In her article entitled “Plagiarisms, Authorships, and the Academic Death Penalty,” Rebecca Moore Howard describes plagiarism, particularly in writing courses, as “the representation of a source’s words or ideas as one’s own” (799)[1]. In this course, we will discuss plagiarism in terms of using sources and considering intentionality. Unintentional plagiarism, which can manifest itself as “non-attribution” or as “patchwriting,” may result from either “a student’s inexperience with conventions of academic writing,” or even from “a student’s unfamiliarity with the words and ideas of a source text” (799). We will address ways to avoid these kinds of unintentional plagiarism that sometimes play a substantial transitional role in developing as a writer.
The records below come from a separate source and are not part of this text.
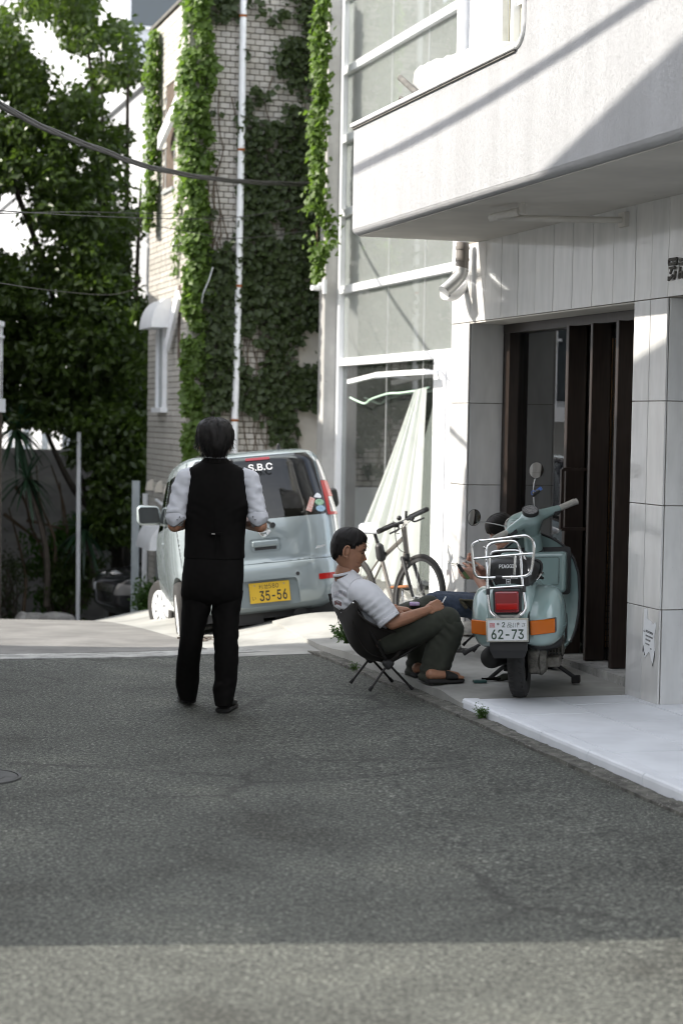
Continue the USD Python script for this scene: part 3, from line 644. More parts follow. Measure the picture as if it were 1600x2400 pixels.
part(w2, 'hood', hood(12.34, 13.1, 2.80, .24, .36, None), M_whitemetal, 30)
w3 = part(IB, 'window', Bag().box((IT - .006, 11.80, 2.42), (IT + .012, 11.93, 3.28)), M_mortar, False)
a_, c_ = at(418, 690, 21.75), at(391, 812, 22.3)
part(w3, 'open_sash', Bag().bar(ts(a_) + (a_[2],), ts(c_) + (c_[2],), .04, .16, (0, 1, .2)), M_whitemetal, False)
d1 = part(IB, 'side_door', Bag().box((IT - .02, 12.25, -1.2), (IT + .01, 13.0, .12)), M_frame, False)
part(d1, 'hood', hood(12.2, 13.05, .12, .26, .34, None), M_pvc, 30)
part(IB, 'drain_stub', Bag().tube([(IT - .05, 13.55, -.9), (IT - .05, 13.55, .75)], .035, 10).box((IT - .08, 13.4, .34), (IT, 13.7, .40)), M_whitemetal, 30)
for s_ in (13.3, 12.75, 12.2): part(IB, 'bracket', hood(s_, s_ + .06, .80, .09, .14, None), M_render, 30)
part(IB, 'conduit', Bag().tube(catmull([(IT - .04, 12.9, .70), (IT - .04, 12.2, .62), (IT - .05, 11.7, .60)], 4), .02, 8), M_whitemetal)
vent = part(IB, 'vent', hood(11.98, 12.05, 3.72, .06, .14, None), M_whitemetal, 30)
part(IB, 'corner_trim', Bag().box((IT - .012, IS - .012, .93), (IT + .06, IS + .004, 6.58)), M_lapt[1], False)
# white drainpipe with rusted clamps, small insulator and lamp
pp = [at(571, -60, 21.6), at(566, 350, 21.6), at(560, 660, 21.6), at(553, 850, 21.6), at(548, 1060, 21.6)]
tp_ = [ts(p)[0] for p in pp]
def pipe_t(z): return float(np.interp(z, [p[2] for p in pp][::-1], tp_[::-1]))
tc = .40
dpp = part(IB, 'drainpipe', Bag().tube([(pipe_t(7.5), IS - .10, 7.6), (pipe_t(5), IS - .10, 5), (pipe_t(3), IS - .10, 3), (pipe_t(1.6), IS - .10, 1.6), (pipe_t(1.4), IS - .10, -.6)], .040, 18), M_pvc, 40)
for py in (36, 350, 670, 985):
    z = float(at(560, py, 21.6)[2]); t = pipe_t(z)
    part(dpp, 'clamp', Bag().tube([(t, IS - .10, z - .014), (t, IS - .10, z + .014)], .044, 18).box((t - .012, IS - .10, z - .010), (t + .012, IS, z + .010)), M_rustband, 30)
for py in (785, 803):
    z = float(at(560, py, 21.6)[2]); t = pipe_t(z); part(dpp, 'socket', Bag().tube([(t, IS - .10, z - .012), (t, IS - .10, z + .012)], .0445, 18), M_pvc, 30)
pl_ = at(742, 672, 21.2); tl, sl = ts(pl_)
part(GB, 'security_lamp', Bag().tube([(1.06, 10.85, pl_[2] + .02), (1.13, 10.85, pl_[2] + .02)], .05, 14).tube([(.985, 10.80, pl_[2]), (1.07, 10.83, pl_[2])], .03, 12).box((1.10, 10.70, pl_[2] - .07), (1.135, 10.76, pl_[2] + .09)), M_whitemetal, 35)
solo('gate_post', Bag().box((-.02, -.04, -.5), (.07, .05, 1.95)).mesh().apply_translation(W(-.46, 13.86, -1.05)), mat('grey_post', (.42, .46, .47), .5, var=.1, vs=6.), 'tall pale grey metal post at the far corner of the ivy building', 'post', smooth=False)

# ---------------------------------------------------------------- neighbouring houses left of the road (they shade it), far buildings
M_wallA = mat('grey_render', (.46, .46, .45), .85, var=.08, vs=1.5, bump=.3, bs=60.)
M_wallB = mat('white_render', (.72, .73, .74), .8, var=.05, vs=1.2, bump=.2, bs=50.)
M_far = mat('far_white', (.44, .45, .465), .8, var=.04, vs=.6)
M_roof = mat('slate_roof', (.10, .10, .105), .7, var=.2, vs=6.)
M_dwin = mat('dark_window', (.05, .06, .065), .15, spec=.6)
ha = thing_w('gabled_house', 'grey rendered house with a steep slate roof shading the near road from the left', 'house', (-7.6, 9.5, 0))
part(ha, 'wall', prism(Polygon([(5.72, -.5), (13.38, -.5), (13.38, 4.52), (5.72, 8.2)]), 8, np.array([[0, 1, 0], [0, 0, 1], [1, 0, 0]]), (-11.6, 0, 0)), M_wallA, False)
part(ha, 'roof', prism(Polygon([(5.72, 8.2), (13.38, 4.52), (13.40, 4.60), (5.70, 8.30)]), 8.05, np.array([[0, 1, 0], [0, 0, 1], [1, 0, 0]]), (-11.63, 0, 0)), M_roof, False)
for y in (7.0, 9.4, 11.6):
    w = part(ha, 'window', Bag().box((-3.6, y - .5, 1.0), (-3.55, y + .5, 2.2)), M_whitemetal, False)
    part(w, 'pane', Bag().box((-3.56, y - .44, 1.06), (-3.545, y + .44, 2.14)), M_dwin, False)
hb_ = thing_w('terrace_house', 'white rendered house with a railed balcony, mirrored in the door glass', 'house', (-8, 22.2, -1))
part(hb_, 'wall', Bag().box((-12, 19.75, -1.5), (-5.0, 24.2, 5.1)), M_wallB, False)
part(hb_, 'balcony_slab', Bag().box((-5.0, 19.9, 1.75), (-4.35, 24.0, 1.92)), M_wallB, False)
b = Bag()
for y in np.arange(19.95, 24.0, .13): b.box((-4.42, y, 1.92), (-4.39, y + .02, 2.85))
b.box((-4.44, 19.9, 2.85), (-4.37, 24.0, 2.91)).box((-4.44, 19.9, 2.70), (-4.37, 24.0, 2.73))
part(hb_, 'railing', b, M_whitemetal, False)
for y, z in ((21, -.6), (22.9, -.6), (21, 2.0), (22.9, 2.0)): part(hb_, 'window', Bag().box((-5.03, y - .6, z), (-4.985, y + .6, z + 1.9)), M_dwin, False)
hc = thing_w('low_house', 'plain rendered house beyond the white terrace house, shading the lower part of the trees', 'house', (-10, 30, -2))
part(hc, 'wall', Bag().box((-14, 24.6, -4), (-7.0, 37, 5.6)), M_wallA, False)
part(hc, 'roof', Bag().box((-14.2, 24.5, 5.6), (-6.9, 37.1, 5.8)), M_roof, False)
def far_building(name, label, t0, t1, s0, s1, ztop, m, wins):
    b_ = thing_ts(name, label, 'building', (t0, s0, -4))
    part(b_, 'wall', Bag().box((t0, s0, -5), (t1, s1, ztop)), m, False)
    part(b_, 'parapet', Bag().box((t0 - .08, s0 - .08, ztop), (t1, s1, ztop + .3)), m, False)
    for face, a, c, z0, z1 in wins:
        if face == 's': f = Bag().box((a, s0 - .05, z0), (c, s0 + .02, z1)); g = Bag().box((a + .06, s0 - .06, z0 + .06), (c - .06, s0 - .045, z1 - .06))
        else: f = Bag().box((t0 - .05, a, z0), (t0 + .02, c, z1)); g = Bag().box((t0 - .06, a + .06, z0 + .06), (t0 - .045, c - .06, z1 - .06))
        w = part(b_, 'window', f, M_whitemetal, False); part(w, 'pane', g, M_dwin, False)
far_building('long_white_building', 'long low white building behind the tree with its sunlit wall running away from the camera', .80, 9, 16.6, 60, 7.0, M_far,
             [('t', 21 + 3 * k, 22.1 + 3 * k, 3.6, 5.2) for k in range(6)] + [('t', 21 + 3 * k, 22.1 + 3 * k, .6, 2.0) for k in range(6)])
far_building('tall_white_building', 'tall white building with a dark top-floor window behind the upper right of the tree', 2.3, 14, 30, 62, 15, M_far,
             [('s', 2.34, 6.5, 10.0, 12.4)] + [('t', 33 + 4 * k, 35 + 4 * k, 8.0, 9.6) for k in range(4)] + [('s', 3.2, 4.6, 6.2, 7.6)])
far_building('pale_tower', 'pale bluish tower block at the upper left behind the tree', -10.2, -2.9, 60, 75, 13.2, mat('pale_blue_render', (.62, .66, .70), .8, var=.04),
             [('s', -9.6 + 1.7 * k, -8.6 + 1.7 * k, 2.2 + 2.6 * j, 3.6 + 2.6 * j) for k in range(4) for j in range(4)])
far_building('cream_block', 'cream block of flats at the left end of the lane below the tree crown', -16, -6.6, 48, 60, 6.5, mat('cream_far', (.60, .58, .54), .8, var=.04),
             [('s', -15 + 2.2 * k, -13.8 + 2.2 * k, -.5 + 2.7 * j, 1.0 + 2.7 * j) for k in range(4) for j in range(2)])

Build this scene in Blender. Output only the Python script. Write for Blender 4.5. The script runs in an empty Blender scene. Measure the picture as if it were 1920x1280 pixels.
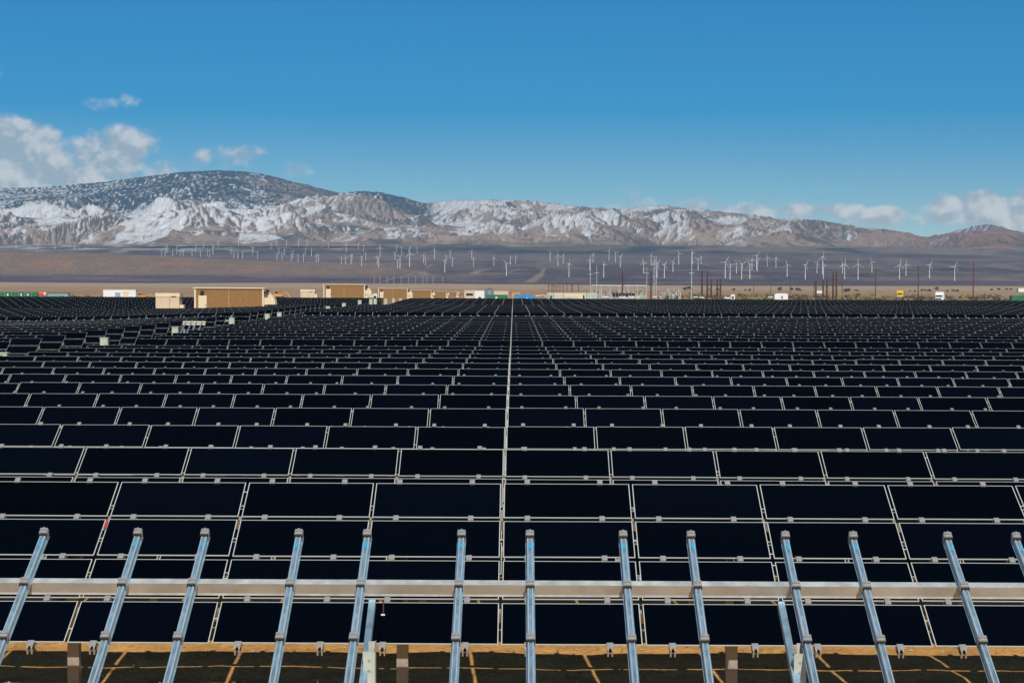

Intentional plagiarism is a serious offense that will not be tolerated. This could include buying, borrowing or otherwise obtaining written materials and submitting them as your own; or it could also include forms of non-attribution that use others’ words with the intent to deceive.

The New York City College of Technology Policy on Academic Integrity:

“Students and all others who work with information, ideas, texts, images, music, inventions, and other intellectual property owe their audience and sources accuracy and honesty in using, crediting, and citing sources. As a community of intellectual and professional workers, the College recognizes its responsibility for providing instruction in information literacy and academic integrity, offering models of good practice, and responding vigilantly and appropriately to infractions of academic integrity. Accordingly, academic dishonesty is prohibited in The City University of New York and at New York City College of Technology and is punishable by penalties, including failing grades, suspension, and expulsion.”

[1] Moore, Rebecca Howard. “Plagiarisms, Authorships, and the Academic Death Penalty.” College English 57.7 (1995): 788-806.